Surface roughness has influence on air dynamics by influencing its velocity due to friction. In high level of roughness it may also divert direction of wind flow through gullies or narrow troughs. As is known that wind speed, with humidity level and sunshine bear heavily in the rate of evaporation greater the wind velocity, the larger amount of the local moisture in the air, due to vapour pressure, will move away and increasing the process of evaporation of soil moisture. Surface roughness mostly retard the wind velocity therefore decreases the intensity of evaporation of soil moisture. However, in some situations roughness may act conversely. For example, if the wind is directed into a narrow valley, its velocity shall increase so may increase evaporation of soil moisture on valley floor.

Mohammad,

Thanks for the useful answer.

Vic K.

Please consult FAO's Modified Evapotranspiration Model 65. I do think implication is transpiration from plants plus evaporation from soil. Even in the case of bare soil whatever thin film of water is on surface and vapour in the local 9supposed) stationary air, it moves to other place depending on the speed of wind. If air that replaces previous air is more moist, there will be less soil moisture loss otherwise it will increase. Wind speed is one of the variables required in above model and should be if not scientifically then intuitively Perhaps, there are very few evaporation and reference evapotranspiration models that do not take into consideration directly or indirectly wind speed..

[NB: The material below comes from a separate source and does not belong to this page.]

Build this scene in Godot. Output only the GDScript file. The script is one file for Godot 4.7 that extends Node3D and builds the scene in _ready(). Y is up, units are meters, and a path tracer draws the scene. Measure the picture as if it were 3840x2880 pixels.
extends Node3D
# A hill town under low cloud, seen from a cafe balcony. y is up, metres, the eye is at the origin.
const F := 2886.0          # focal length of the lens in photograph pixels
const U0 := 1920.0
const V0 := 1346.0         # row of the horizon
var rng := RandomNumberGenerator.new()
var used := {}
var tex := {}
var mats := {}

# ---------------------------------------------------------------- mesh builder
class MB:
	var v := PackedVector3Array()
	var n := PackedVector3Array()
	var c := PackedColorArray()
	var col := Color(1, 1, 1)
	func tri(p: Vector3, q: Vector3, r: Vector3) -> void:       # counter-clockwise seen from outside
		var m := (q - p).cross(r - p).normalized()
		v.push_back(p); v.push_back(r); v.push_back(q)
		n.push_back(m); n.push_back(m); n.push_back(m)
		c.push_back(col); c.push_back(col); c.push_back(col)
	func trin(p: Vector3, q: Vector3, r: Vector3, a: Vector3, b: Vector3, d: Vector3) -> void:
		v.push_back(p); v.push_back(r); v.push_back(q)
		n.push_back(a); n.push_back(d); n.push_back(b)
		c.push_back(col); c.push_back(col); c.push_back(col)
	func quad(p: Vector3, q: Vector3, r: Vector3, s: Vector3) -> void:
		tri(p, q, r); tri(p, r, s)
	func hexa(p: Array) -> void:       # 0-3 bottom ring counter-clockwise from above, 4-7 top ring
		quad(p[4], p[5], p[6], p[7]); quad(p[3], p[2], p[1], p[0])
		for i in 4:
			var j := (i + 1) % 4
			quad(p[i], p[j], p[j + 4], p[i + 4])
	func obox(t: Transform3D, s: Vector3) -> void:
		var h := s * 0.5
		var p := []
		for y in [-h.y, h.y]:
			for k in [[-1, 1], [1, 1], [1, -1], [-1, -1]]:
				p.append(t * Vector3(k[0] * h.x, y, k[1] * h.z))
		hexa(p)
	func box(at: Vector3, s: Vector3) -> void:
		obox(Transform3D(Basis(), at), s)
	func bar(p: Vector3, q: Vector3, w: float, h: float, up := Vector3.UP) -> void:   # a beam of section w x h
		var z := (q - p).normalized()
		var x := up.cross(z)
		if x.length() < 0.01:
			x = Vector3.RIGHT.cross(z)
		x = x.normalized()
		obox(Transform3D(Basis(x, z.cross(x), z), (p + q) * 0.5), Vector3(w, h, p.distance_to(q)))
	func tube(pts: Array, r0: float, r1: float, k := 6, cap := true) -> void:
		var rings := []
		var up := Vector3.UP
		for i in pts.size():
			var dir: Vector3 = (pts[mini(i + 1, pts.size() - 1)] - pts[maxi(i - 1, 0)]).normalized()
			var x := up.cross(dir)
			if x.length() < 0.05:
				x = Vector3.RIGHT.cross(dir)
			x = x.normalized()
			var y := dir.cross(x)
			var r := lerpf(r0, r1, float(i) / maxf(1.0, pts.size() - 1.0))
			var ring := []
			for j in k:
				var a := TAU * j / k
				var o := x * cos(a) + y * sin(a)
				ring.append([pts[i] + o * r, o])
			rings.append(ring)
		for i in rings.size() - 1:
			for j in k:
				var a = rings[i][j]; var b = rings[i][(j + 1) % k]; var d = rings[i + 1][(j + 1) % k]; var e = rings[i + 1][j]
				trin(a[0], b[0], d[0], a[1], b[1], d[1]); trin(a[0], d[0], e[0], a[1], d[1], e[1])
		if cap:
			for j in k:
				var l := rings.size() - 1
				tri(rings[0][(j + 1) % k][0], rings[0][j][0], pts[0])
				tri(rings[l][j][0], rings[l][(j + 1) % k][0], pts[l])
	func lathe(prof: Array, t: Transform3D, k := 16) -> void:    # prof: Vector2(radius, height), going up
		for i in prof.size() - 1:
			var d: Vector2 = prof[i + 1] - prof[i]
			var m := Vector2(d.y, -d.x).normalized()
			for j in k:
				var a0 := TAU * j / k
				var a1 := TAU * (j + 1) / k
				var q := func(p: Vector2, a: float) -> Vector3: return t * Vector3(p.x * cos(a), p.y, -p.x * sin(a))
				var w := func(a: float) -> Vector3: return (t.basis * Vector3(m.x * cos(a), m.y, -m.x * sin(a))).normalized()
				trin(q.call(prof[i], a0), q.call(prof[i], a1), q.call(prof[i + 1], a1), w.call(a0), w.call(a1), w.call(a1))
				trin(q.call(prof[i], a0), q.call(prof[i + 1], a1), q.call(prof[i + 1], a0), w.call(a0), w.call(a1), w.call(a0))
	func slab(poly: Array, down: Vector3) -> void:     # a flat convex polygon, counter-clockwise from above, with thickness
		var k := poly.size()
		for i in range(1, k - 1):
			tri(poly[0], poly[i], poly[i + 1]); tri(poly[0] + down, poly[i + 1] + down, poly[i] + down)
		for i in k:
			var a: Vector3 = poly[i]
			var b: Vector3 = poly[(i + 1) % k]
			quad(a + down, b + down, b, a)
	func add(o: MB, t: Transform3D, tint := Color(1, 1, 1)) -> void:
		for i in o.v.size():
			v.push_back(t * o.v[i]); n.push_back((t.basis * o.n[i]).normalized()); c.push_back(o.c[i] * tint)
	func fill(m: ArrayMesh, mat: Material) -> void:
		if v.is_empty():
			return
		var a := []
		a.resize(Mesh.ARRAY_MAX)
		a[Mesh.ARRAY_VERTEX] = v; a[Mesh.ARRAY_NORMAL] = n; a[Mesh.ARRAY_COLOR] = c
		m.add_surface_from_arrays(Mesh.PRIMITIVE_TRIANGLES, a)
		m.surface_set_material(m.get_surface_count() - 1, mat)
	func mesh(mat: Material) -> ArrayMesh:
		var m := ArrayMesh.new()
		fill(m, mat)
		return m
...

Mohammad and Richard, Thanks for the information. I may get back to you with questions later on.

Vic K.

Victor, I am not an expert on the subject, but remembering stuff from some of the basics on MW remote sensing, here are some comments that I hope you will find useful.

I assume here that you mean *passive* microwave remote sensing of soil moisture. In that case, the dependance of surface microwave emissivity on surface roughness is an important parameter. Apart from dependencies on incidence angle and frequency (see Prigent, C., J. P. Wigneron, W. B. Rossow, and J. R. Pardo-Carrion, 2000: Frequency and angular variations of land surface microwave emissivities: Can we estimate SSM/T and AMSU emissivities from SSM/I emissivities?. IEEE Trans. Geosc. Remote Sensing, 38, 2373-2386),

for bare soil surfaces the emissivity may increase by several percentage points for larger roughness values, with increased sensitivity for soils with higher moisture levels. An important reference on this:

Choudhury, B.J., T. J. Schmugge, A. Chang, and R. W. Newton, 1979: Effect of surface roughness on the microwave emission from soils,. J. Geophys. Res., vol. 84, pp. 5699-5706.

Things get even more complicated with vegetation, with surface microwave emissivity depending on the surface area of the canopy and leaf wetness.

On this subject, see:

Jackson, T. J. and T. J. Schmugge, 1991: Vegetation effects on the microwave emission of soils. Rem. Sens. Environ., 36(3), 203-212.

That indeed looks interesting Ruxandra,. However, SAR is an *active* sensor. Its sensitivity to surface roughness is related to its impact on backscattering rather than emissivity. So the dependency of the signal and soil moisture retrievals to roughness will be different.

Soil moisture estimation using passive microwave radiometry depends on the emissivity of the surface. Roughness increases the surface area for emission. So more the roughness, more will be the brightness temperature at sensor.

Vegetation cover hinders the surface emission and we observe less brightness temperature at the sensor which in turn affects the soil moisture estimation.